DATASET CONTENT ::
-.-.-
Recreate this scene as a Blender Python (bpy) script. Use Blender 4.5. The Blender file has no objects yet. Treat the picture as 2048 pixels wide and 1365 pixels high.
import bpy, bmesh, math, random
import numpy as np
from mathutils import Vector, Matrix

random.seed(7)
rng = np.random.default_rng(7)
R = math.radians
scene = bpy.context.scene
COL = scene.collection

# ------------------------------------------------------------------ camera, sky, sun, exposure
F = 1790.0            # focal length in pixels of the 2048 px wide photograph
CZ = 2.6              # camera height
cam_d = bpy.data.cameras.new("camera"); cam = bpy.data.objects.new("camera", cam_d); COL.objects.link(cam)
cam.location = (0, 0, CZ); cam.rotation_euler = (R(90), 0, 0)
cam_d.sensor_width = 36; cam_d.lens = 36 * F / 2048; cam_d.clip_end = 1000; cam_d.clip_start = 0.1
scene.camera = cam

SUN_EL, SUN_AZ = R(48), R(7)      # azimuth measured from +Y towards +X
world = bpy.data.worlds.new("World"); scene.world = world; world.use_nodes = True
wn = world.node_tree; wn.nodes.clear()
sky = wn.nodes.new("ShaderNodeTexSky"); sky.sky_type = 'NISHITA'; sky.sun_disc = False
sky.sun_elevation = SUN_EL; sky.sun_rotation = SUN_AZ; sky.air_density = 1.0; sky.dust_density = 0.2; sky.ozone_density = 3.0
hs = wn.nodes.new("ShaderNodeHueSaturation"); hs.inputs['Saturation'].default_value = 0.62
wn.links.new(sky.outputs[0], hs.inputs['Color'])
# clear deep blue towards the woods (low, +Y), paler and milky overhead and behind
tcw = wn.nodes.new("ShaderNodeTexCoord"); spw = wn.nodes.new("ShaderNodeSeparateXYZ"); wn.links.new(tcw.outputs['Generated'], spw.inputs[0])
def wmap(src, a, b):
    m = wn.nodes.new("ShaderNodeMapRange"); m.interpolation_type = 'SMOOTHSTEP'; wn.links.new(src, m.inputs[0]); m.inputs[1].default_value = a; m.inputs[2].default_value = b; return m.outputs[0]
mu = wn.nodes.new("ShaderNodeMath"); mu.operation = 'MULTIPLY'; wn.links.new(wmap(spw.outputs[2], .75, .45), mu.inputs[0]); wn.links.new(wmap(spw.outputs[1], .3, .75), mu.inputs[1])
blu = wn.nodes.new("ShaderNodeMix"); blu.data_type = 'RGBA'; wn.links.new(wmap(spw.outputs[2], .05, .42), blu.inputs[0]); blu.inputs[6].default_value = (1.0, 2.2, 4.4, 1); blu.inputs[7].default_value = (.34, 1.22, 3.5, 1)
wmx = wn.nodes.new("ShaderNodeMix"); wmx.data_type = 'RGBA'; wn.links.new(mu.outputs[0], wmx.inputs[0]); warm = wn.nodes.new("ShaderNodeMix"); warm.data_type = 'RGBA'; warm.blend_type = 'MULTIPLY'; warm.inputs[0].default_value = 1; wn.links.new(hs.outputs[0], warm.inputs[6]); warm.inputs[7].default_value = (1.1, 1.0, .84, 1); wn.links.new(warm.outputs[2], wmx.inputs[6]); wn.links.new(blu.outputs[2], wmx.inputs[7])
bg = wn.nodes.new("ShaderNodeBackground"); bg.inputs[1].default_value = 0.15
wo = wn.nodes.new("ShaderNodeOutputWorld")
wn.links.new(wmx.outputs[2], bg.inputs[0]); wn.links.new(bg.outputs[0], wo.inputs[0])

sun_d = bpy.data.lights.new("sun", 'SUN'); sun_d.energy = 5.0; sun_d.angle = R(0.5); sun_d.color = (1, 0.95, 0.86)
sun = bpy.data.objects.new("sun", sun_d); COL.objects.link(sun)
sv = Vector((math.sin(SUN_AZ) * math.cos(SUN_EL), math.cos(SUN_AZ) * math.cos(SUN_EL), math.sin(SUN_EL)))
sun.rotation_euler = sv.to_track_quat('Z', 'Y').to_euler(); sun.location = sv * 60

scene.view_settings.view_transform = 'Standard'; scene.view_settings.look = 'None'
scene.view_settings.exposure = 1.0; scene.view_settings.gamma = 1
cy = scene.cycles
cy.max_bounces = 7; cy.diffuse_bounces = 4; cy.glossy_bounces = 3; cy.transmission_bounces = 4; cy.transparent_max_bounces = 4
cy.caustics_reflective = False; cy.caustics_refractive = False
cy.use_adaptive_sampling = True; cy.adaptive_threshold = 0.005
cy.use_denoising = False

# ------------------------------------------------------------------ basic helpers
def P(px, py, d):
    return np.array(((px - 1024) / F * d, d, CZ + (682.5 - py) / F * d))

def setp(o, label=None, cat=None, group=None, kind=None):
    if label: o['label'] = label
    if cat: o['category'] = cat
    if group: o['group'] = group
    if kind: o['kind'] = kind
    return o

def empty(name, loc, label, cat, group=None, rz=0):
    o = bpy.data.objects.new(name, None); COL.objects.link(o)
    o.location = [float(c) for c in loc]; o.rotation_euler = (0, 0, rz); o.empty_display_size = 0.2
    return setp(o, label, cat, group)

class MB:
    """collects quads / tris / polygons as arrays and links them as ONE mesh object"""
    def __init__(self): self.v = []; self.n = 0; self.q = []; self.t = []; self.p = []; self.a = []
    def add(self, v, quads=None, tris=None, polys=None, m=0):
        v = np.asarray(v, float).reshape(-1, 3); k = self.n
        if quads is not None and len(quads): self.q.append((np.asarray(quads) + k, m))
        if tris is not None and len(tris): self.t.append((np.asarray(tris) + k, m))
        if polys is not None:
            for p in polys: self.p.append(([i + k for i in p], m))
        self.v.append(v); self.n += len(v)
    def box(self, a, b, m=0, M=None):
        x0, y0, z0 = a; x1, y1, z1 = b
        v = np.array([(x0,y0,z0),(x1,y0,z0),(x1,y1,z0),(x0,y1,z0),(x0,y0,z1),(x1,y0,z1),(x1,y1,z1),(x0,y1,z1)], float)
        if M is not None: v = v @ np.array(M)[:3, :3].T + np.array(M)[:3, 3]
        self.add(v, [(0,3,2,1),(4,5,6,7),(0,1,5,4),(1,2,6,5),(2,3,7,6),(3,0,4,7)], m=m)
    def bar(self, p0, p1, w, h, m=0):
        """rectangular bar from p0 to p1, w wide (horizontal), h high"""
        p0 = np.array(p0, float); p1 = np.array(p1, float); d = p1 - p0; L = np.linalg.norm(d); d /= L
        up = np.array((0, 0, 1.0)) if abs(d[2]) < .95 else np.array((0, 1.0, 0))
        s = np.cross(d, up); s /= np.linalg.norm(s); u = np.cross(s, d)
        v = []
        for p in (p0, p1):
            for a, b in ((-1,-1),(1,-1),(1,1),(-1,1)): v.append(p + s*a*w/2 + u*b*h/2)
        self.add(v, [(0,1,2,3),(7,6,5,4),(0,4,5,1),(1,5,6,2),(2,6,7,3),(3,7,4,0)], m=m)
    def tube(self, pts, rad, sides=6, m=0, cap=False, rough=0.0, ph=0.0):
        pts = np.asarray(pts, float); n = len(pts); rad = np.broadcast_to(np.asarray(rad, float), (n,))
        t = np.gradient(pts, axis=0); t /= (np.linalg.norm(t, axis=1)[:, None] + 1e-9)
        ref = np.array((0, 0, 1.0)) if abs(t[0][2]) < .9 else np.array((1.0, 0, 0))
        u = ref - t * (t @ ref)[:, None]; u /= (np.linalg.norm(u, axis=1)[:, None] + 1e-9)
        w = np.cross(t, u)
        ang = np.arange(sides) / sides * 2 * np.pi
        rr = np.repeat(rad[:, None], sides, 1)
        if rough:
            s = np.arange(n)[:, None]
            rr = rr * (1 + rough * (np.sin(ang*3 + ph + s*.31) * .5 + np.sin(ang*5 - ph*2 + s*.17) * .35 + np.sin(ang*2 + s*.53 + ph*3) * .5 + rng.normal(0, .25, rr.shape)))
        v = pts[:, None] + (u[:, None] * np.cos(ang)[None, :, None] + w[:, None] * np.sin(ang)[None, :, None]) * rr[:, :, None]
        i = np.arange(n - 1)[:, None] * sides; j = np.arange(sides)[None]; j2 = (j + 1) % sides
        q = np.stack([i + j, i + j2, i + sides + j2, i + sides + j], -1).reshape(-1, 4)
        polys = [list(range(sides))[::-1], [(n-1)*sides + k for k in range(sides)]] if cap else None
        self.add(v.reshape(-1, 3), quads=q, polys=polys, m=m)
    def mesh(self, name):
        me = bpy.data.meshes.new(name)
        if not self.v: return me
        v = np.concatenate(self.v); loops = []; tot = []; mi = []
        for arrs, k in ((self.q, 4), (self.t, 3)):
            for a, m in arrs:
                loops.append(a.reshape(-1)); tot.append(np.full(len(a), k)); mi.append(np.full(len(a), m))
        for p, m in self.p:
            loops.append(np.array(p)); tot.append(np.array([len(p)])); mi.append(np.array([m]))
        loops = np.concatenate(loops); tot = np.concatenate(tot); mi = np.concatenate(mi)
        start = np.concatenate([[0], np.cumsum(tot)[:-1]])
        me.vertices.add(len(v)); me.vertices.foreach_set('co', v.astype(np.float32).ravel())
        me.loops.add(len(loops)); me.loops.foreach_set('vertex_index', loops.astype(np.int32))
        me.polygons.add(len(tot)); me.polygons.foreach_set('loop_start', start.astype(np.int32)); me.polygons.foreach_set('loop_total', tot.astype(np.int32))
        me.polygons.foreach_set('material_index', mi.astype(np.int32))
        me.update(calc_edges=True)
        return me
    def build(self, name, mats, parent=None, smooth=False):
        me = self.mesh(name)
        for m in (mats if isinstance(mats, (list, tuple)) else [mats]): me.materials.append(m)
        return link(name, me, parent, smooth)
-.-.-
WORK REQUIRED :: Without changing anything, quote the lines from the top of the data to the line that contains "scene.camera = cam", including that line.

SOLUTION BELOW ::
Recreate this scene as a Blender Python (bpy) script. Use Blender 4.5. The Blender file has no objects yet. Treat the picture as 2048 pixels wide and 1365 pixels high.
import bpy, bmesh, math, random
import numpy as np
from mathutils import Vector, Matrix

random.seed(7)
rng = np.random.default_rng(7)
R = math.radians
scene = bpy.context.scene
COL = scene.collection

# ------------------------------------------------------------------ camera, sky, sun, exposure
F = 1790.0            # focal length in pixels of the 2048 px wide photograph
CZ = 2.6              # camera height
cam_d = bpy.data.cameras.new("camera"); cam = bpy.data.objects.new("camera", cam_d); COL.objects.link(cam)
cam.location = (0, 0, CZ); cam.rotation_euler = (R(90), 0, 0)
cam_d.sensor_width = 36; cam_d.lens = 36 * F / 2048; cam_d.clip_end = 1000; cam_d.clip_start = 0.1
scene.camera = cam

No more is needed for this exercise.